> **SET EXERCISE**
From the entries below, gather every line containing the string "this".

> **PROVIDED MATERIAL**
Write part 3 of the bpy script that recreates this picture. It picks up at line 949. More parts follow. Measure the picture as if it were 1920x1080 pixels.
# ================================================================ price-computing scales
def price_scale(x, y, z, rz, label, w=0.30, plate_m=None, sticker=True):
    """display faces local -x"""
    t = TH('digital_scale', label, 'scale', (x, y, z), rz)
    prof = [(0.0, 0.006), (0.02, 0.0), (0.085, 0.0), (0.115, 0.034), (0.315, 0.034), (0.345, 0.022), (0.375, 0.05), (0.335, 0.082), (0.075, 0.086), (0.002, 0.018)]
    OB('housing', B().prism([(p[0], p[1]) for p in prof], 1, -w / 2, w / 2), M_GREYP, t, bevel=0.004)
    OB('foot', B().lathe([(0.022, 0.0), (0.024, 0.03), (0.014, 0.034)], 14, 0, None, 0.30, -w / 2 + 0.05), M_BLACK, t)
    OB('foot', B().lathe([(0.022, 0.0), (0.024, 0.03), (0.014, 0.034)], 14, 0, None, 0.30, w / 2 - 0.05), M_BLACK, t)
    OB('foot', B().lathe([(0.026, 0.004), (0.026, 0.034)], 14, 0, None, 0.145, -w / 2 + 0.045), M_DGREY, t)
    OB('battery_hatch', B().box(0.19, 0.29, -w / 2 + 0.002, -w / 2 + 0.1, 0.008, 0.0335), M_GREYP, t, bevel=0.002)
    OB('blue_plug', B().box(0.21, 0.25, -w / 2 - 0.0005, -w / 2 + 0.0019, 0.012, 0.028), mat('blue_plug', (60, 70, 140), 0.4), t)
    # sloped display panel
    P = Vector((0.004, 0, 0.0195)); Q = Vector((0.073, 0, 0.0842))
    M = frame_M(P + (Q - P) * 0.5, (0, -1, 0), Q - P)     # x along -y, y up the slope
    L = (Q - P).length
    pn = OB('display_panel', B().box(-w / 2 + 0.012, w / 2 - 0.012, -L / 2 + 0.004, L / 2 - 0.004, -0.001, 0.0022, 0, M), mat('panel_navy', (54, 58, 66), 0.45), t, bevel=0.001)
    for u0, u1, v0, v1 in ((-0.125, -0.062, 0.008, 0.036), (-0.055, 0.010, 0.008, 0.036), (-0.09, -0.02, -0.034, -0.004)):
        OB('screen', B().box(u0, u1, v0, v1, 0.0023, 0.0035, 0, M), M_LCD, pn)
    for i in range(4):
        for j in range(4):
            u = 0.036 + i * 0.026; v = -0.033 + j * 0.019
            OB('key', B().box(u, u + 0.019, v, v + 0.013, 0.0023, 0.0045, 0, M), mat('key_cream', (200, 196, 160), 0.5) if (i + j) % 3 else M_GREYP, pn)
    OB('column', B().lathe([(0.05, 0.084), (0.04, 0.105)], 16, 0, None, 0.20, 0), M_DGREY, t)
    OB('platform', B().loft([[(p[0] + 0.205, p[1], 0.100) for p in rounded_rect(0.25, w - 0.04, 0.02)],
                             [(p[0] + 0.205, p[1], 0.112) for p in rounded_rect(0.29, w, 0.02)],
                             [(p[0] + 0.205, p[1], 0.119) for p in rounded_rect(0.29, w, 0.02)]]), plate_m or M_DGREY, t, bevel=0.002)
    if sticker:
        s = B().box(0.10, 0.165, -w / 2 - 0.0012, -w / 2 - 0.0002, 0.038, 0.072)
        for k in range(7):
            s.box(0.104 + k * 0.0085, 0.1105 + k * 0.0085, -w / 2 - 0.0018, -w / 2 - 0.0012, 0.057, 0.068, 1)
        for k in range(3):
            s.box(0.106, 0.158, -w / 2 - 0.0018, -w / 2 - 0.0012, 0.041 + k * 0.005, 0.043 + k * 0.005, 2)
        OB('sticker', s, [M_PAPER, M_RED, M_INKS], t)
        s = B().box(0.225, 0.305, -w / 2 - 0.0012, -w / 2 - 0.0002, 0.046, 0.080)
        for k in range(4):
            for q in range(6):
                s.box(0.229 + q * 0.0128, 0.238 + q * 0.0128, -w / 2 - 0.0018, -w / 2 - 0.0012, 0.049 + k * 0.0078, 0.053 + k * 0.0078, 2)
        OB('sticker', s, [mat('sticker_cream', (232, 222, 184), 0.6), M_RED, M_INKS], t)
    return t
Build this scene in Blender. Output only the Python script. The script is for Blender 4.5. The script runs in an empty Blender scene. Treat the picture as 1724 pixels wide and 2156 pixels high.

> **RESPONSE**
Write part 3 of the bpy script that recreates this picture. It picks up at line 949. More parts follow. Measure the picture as if it were 1920x1080 pixels.
Build this scene in Blender. Output only the Python script. The script is for Blender 4.5. The script runs in an empty Blender scene. Treat the picture as 1724 pixels wide and 2156 pixels high.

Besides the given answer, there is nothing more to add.